Einziger Wermutstropfen: die Lösungen sind stets englische Wörter, da die Rätsel nicht ins Deutsche übersetzt werden konnten.

SURFOSAURUS MAX
Surfing Saurier… ja, wenn man denkt, man hat schon viel gesehen, dann präsentiert dieser Kartenspaß nochmal ein ganz anderes Thema. Aber keine Sorge, so verrückt geht es dann im Spiel nicht zu: der Sauriermeeple zeigt nur die Startperson an.
Wir spielen Karten aus unserer Hand, die Zahlen und Farben haben. Aus den ausliegenden Karten wollen wir die bestmögliche Pokerhand aus vier Karten erhalten. Also beispielweise einen Vierling oder eine Straße. Der Clou: ich möchte mit meinen Karten an der Auswertung beteiligt sein, denn nur die höchste Kombi gewinnt. Richtig gemein wird es, wenn andere sich absprechen und im letzten Moment eine lästige Karte einwerfen, die meine Plänen für die Mülltonne machen.
Die Interaktion zwischen den Spielenden ist hoch und der Trashtalk am Tisch macht es nochmal besser. Und wenn die grünen und gelben Karten nicht beide oben weiß hinterlegt wären, hätte ich es noch besser gefunden.

Unberührt auf meinem Spielestapel liegt übrigens noch REBEL PRINCESS, auf welches ich mich sehr freue. Stichspiele mag ich ja sowieso, aber hier sticht (haha) besonders das Thema hervor. Die Prinzessinnen haben sich zu einem Ball verabredet – aber die nervigen Prinzen mit ihren Anträgen sollen bitte draußen bleiben.
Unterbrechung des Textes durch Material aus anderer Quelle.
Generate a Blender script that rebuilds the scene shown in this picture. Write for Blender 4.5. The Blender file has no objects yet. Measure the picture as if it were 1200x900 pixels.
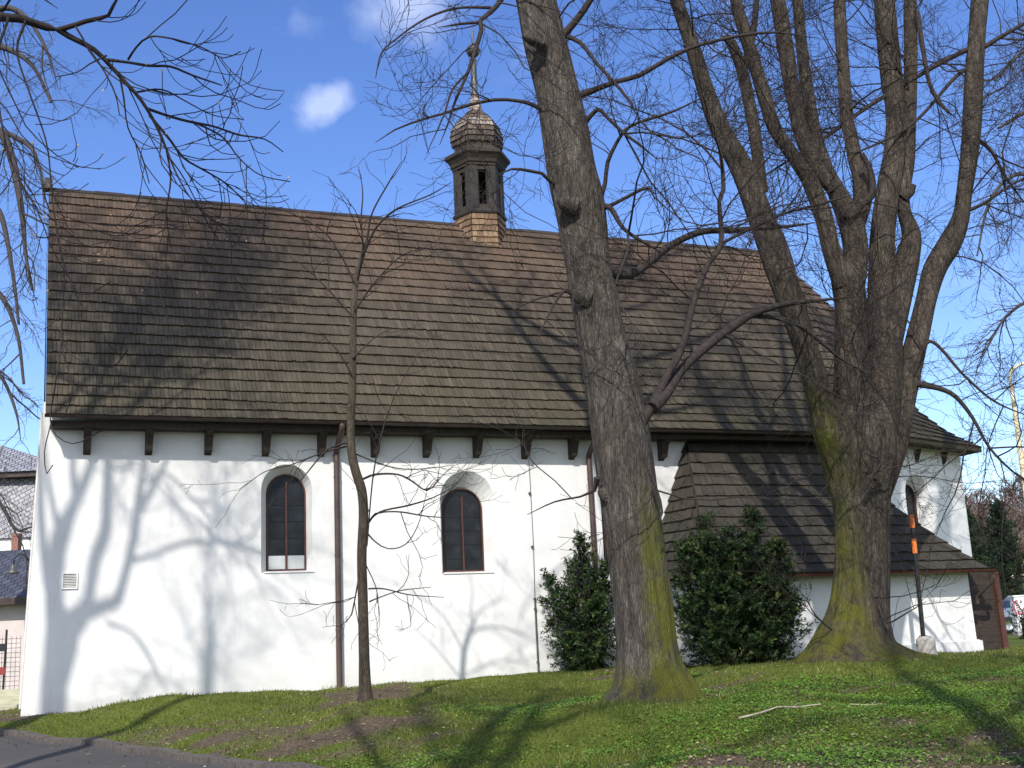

Man versucht so lange wie möglich keinen Prinzen in den eigenen Stichen zu haben. Ich hoffe, das Spiel ist so originell und witzig wie das Setting.

 


Ist es der Jahrgang der Kartenspiele oder liegt es an mir? Wurde eine neue Kartenspielader in mir geweckt? Das bleibt abzuwarten und zu beobachten, aber auffällig ist es schon. Vielleicht wurde durch die hohen Rohstoffpreise mehr Kreativität in „einfache“ Kartenideen gesteckt. Ich freue mich auf weitere Entdeckungen – auch außerhalb der Kartenspiele. Der Brettspieljahrgang startet ja eigentlich immer erst zur Messe – und ist daher noch jung.